After leaving Cayes[2] on the 10th of April, 1816, Bolivar landed at Carupano on May 31. Defeated on the 10th of July by the Spanish General Morales, he fled again to Haiti. Pétion once more gave him his sympathy and assistance, furnishing him with large supplies of arms, ammunition, etc. On the 26th of December, 1816, Bolivar left Haiti and this time succeeded in ridding his country of Spanish domination. He expressed his gratitude once more in the following letter which he wrote before embarking, to General Marion, Commandant of the arrondissement of Cayes:

"Port-au-Prince, December 4, 1816.

"General: On the point of starting with a view to return to my country and strengthen its independence, I feel that it would be ungrateful of me were I to miss this opportunity of thanking you for all your kindness to my countrymen. If men are bound by the favors they have received, be sure, General, that my countrymen and myself will forever love the Haitian people and the worthy rulers who make them happy. …"[3]
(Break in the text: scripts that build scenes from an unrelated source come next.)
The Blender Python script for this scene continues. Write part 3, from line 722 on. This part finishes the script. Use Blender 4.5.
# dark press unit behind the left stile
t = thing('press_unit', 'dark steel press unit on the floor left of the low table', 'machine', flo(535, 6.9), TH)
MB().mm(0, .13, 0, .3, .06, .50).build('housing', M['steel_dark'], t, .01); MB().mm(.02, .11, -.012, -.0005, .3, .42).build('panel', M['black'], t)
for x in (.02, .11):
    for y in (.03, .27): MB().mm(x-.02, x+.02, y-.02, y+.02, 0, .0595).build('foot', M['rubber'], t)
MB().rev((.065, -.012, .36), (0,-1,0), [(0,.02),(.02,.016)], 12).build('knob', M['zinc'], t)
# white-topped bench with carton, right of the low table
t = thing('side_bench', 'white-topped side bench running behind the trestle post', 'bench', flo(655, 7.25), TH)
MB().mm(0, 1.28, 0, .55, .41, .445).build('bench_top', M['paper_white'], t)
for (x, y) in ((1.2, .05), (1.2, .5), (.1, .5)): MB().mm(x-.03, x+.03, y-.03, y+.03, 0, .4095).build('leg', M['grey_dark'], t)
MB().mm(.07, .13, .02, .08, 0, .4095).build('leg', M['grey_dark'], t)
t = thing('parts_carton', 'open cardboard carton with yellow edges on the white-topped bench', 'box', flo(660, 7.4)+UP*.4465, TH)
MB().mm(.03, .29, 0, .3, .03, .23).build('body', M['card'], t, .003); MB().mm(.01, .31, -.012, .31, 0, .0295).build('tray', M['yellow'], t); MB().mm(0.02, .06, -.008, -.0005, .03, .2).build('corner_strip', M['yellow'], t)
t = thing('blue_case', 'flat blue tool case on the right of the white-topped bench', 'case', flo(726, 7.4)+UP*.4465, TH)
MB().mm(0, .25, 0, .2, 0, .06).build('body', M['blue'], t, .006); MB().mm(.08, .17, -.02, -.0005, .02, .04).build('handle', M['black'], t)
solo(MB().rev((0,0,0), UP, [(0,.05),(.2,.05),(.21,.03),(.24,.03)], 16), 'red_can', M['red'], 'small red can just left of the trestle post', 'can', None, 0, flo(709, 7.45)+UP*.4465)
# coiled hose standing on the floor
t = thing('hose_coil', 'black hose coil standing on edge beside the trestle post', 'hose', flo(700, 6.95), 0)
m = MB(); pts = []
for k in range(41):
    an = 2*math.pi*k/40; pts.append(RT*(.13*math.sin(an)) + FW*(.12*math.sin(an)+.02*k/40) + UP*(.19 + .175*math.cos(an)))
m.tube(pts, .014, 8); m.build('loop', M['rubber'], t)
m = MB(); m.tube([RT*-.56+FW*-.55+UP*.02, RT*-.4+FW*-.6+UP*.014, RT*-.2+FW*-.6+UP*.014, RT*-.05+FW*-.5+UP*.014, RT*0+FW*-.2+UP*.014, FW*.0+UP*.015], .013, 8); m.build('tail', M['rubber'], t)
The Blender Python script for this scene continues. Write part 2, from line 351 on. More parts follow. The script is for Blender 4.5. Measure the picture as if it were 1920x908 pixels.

Pétion was successively reelected President on the 9th of March, 1811, and on the 9th of March, 1815.

On the 2d of June, 1816, the Constitution of 1806 was modified. The authority was divided between the Executive, the Legislative and the Judiciary Powers. A Supreme Court (Tribunal de Cassation) was created; and henceforth the Legislative body was to consist of a Senate and a House of Commons. The President of Haiti, elected for life by the Senate, had the right to appoint all the civil and military functionaries and also to direct the exterior relations.

  1. Expédition de Bolivar par le Sénateur Marion ainé", p. 43 (December, 1849).
  2. The capital of the Southern Department.
  3. And a few years later Bolivar refrained from inviting Haiti to the Congress of Panama!